- Dataset rows -
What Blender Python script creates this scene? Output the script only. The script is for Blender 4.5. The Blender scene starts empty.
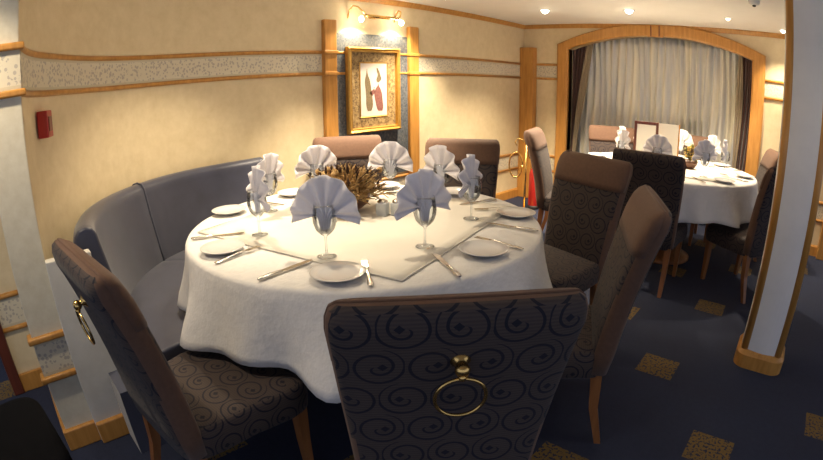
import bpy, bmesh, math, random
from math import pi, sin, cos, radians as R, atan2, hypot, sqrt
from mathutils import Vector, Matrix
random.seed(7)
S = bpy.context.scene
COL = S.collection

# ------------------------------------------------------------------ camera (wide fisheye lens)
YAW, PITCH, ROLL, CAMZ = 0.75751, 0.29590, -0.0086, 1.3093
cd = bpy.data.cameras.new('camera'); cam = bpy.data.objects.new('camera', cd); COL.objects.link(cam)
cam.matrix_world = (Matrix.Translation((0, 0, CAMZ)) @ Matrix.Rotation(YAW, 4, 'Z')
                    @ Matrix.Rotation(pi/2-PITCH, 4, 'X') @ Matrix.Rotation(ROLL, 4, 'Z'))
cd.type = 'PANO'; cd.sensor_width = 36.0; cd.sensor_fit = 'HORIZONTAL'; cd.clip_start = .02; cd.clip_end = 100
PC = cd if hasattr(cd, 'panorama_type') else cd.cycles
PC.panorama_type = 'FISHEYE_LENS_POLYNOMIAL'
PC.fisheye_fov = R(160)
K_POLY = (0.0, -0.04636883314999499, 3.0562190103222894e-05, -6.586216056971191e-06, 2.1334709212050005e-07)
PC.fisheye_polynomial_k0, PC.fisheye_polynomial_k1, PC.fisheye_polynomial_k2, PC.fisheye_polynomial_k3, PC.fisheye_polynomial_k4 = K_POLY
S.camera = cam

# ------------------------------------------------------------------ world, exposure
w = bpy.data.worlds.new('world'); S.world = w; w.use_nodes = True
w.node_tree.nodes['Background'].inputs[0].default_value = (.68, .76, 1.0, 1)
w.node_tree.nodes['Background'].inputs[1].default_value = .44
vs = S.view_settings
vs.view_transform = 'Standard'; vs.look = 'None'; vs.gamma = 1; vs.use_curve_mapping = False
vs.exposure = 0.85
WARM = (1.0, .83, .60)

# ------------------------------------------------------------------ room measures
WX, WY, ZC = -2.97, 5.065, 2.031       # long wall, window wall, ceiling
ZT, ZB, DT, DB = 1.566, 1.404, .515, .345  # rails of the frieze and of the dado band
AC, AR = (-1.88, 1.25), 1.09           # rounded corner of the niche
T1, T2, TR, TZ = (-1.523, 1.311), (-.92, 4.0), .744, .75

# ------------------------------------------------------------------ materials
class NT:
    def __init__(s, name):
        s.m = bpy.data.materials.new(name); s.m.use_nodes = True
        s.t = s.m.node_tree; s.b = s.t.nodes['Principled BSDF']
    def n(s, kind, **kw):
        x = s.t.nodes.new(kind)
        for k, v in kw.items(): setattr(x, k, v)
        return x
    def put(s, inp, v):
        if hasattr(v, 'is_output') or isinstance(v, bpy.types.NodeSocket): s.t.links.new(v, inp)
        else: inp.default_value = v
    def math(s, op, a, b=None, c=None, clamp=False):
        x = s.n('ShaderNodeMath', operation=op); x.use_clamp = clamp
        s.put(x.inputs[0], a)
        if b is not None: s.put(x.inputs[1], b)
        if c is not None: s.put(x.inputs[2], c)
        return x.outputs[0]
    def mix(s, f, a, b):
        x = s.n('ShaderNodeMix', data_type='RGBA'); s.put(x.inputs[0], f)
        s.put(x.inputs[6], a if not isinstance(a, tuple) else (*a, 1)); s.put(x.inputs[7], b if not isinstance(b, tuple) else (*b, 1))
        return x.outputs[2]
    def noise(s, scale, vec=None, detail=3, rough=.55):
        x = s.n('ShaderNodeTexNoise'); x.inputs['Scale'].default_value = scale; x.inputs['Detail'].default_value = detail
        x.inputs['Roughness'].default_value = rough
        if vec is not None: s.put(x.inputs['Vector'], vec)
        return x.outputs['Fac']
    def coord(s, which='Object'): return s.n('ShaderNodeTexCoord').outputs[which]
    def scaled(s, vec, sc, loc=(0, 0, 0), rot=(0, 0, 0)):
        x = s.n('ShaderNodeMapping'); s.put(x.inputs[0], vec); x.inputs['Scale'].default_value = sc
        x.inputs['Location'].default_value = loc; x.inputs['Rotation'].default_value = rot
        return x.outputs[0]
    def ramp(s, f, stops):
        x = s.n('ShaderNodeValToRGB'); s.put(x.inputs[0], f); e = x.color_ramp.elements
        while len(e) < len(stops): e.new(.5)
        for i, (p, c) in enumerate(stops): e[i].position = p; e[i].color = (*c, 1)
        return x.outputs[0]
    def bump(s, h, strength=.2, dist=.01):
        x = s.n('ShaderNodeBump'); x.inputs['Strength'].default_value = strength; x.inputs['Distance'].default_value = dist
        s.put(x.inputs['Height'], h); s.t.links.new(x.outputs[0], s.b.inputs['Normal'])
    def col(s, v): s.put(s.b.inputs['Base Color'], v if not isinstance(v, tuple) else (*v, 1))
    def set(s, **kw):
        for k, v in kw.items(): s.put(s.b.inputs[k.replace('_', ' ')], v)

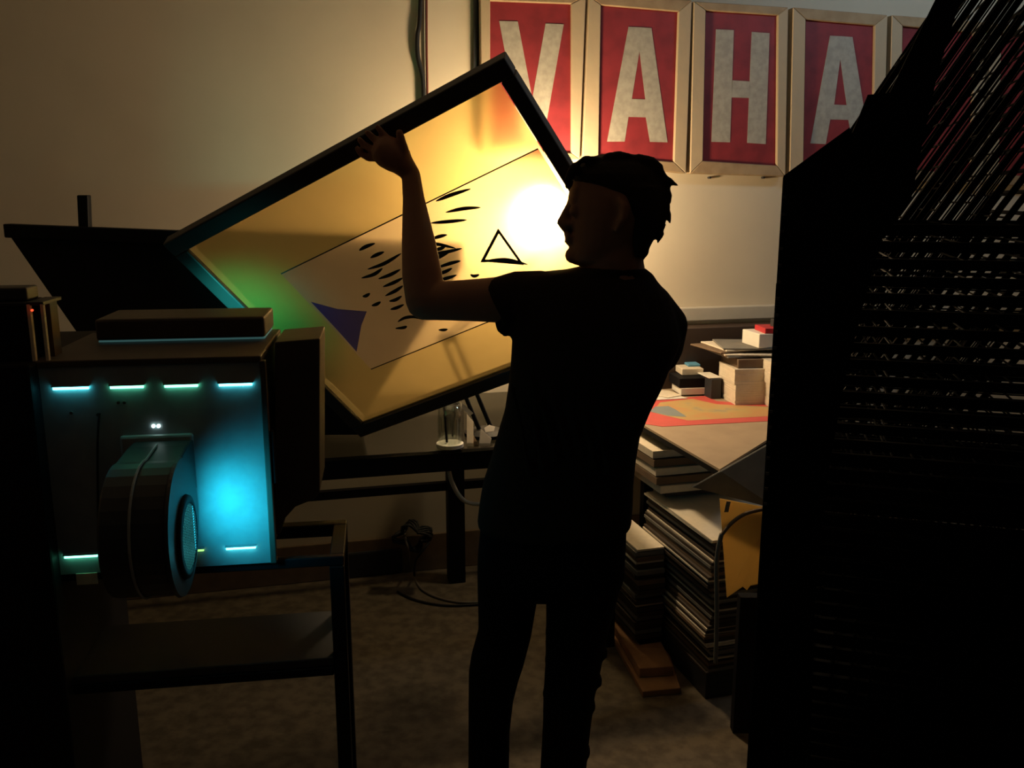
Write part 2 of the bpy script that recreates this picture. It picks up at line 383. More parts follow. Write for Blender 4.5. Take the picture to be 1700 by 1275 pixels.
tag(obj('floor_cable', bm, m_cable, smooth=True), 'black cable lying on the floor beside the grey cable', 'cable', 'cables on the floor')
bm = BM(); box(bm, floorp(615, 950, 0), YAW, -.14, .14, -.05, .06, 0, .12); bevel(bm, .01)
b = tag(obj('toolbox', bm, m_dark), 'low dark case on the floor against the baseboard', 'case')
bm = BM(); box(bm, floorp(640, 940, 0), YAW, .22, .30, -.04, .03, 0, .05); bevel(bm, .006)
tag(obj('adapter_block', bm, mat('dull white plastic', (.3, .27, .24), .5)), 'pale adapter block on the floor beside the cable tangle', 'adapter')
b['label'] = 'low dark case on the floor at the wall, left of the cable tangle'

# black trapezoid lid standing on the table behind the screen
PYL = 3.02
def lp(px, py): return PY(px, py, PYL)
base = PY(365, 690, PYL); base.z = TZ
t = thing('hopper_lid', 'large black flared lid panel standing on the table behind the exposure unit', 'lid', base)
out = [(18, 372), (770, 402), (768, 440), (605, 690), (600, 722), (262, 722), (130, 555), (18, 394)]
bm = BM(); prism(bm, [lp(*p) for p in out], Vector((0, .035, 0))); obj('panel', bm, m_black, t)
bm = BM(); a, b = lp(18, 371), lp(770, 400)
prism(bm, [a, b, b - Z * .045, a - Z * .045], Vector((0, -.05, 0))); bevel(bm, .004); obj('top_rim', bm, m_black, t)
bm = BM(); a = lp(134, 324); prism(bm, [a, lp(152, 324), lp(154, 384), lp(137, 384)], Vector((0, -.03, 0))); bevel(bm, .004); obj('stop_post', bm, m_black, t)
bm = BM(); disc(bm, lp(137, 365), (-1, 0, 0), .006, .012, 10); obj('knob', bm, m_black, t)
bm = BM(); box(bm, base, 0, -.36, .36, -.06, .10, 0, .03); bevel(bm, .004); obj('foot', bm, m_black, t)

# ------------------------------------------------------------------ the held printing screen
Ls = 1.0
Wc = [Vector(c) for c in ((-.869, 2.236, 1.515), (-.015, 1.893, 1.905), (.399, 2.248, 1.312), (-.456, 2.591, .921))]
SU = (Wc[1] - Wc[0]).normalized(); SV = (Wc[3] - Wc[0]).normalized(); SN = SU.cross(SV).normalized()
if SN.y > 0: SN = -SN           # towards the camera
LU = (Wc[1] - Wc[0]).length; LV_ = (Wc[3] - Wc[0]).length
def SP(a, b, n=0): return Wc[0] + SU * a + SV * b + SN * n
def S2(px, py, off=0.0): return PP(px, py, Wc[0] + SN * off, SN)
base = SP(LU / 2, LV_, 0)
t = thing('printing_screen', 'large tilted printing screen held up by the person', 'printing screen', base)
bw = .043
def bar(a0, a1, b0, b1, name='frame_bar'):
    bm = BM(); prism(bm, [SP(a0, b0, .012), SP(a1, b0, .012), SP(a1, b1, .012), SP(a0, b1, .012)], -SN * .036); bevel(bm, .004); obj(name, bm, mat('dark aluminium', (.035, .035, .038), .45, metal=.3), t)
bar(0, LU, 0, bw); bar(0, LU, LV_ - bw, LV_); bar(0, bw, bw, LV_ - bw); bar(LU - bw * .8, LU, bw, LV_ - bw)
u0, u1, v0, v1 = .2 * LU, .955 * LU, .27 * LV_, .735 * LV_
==
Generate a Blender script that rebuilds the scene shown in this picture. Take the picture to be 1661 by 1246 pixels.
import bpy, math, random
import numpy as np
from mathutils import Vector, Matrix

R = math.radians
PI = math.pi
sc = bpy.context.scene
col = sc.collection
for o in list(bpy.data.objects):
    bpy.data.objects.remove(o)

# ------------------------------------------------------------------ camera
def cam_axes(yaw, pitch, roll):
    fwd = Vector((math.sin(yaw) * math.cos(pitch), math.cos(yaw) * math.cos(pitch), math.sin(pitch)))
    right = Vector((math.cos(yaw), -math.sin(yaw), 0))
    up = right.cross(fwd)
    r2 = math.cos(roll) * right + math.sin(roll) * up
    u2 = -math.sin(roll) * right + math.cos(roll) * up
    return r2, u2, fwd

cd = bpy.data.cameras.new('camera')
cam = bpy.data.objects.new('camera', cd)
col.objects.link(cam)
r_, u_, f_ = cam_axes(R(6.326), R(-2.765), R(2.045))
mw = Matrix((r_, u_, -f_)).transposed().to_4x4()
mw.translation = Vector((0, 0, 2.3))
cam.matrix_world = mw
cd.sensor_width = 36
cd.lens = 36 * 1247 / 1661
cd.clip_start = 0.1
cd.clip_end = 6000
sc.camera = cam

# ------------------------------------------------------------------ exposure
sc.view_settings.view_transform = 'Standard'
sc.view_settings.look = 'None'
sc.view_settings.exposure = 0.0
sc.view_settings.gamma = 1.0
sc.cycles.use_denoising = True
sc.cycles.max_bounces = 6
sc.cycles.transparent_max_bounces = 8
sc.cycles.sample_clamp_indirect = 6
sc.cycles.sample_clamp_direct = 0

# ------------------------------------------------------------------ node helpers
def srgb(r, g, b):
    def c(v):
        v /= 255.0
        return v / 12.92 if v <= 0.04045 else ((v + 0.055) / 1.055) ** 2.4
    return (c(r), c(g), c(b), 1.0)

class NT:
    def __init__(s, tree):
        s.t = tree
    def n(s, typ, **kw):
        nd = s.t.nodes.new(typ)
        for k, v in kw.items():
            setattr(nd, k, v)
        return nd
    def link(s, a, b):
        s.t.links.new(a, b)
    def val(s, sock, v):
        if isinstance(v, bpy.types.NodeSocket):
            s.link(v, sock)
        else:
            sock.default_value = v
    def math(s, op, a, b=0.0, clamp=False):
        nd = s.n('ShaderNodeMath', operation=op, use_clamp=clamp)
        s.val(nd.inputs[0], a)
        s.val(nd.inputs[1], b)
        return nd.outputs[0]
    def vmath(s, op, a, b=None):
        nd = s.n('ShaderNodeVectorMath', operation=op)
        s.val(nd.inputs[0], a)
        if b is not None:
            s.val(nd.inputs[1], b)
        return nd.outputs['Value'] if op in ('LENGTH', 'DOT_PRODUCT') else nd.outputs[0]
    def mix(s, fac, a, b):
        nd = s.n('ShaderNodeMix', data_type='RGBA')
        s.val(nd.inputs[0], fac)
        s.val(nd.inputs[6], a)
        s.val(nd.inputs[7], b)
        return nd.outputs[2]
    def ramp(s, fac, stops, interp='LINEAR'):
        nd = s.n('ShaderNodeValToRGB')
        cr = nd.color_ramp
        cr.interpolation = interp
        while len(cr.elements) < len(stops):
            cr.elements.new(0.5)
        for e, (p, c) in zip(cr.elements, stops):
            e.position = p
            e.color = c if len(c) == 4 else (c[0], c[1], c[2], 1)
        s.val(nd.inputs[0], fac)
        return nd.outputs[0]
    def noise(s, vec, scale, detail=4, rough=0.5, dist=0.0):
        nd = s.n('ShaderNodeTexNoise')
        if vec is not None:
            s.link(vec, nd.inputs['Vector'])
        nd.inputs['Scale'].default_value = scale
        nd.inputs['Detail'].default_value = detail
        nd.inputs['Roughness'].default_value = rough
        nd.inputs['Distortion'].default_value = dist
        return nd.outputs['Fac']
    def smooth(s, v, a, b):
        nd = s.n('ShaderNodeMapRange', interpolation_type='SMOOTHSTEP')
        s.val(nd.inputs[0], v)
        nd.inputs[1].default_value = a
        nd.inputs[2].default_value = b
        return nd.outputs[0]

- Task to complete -
Taking the lines above, repeat exactly those from the line that contains "Write part 2" through the line that contains "b['label'] = 'low", and both of those lines as well. Include nothing else.

- Reply -
Write part 2 of the bpy script that recreates this picture. It picks up at line 383. More parts follow. Write for Blender 4.5. Take the picture to be 1700 by 1275 pixels.
tag(obj('floor_cable', bm, m_cable, smooth=True), 'black cable lying on the floor beside the grey cable', 'cable', 'cables on the floor')
bm = BM(); box(bm, floorp(615, 950, 0), YAW, -.14, .14, -.05, .06, 0, .12); bevel(bm, .01)
b = tag(obj('toolbox', bm, m_dark), 'low dark case on the floor against the baseboard', 'case')
bm = BM(); box(bm, floorp(640, 940, 0), YAW, .22, .30, -.04, .03, 0, .05); bevel(bm, .006)
tag(obj('adapter_block', bm, mat('dull white plastic', (.3, .27, .24), .5)), 'pale adapter block on the floor beside the cable tangle', 'adapter')
b['label'] = 'low dark case on the floor at the wall, left of the cable tangle'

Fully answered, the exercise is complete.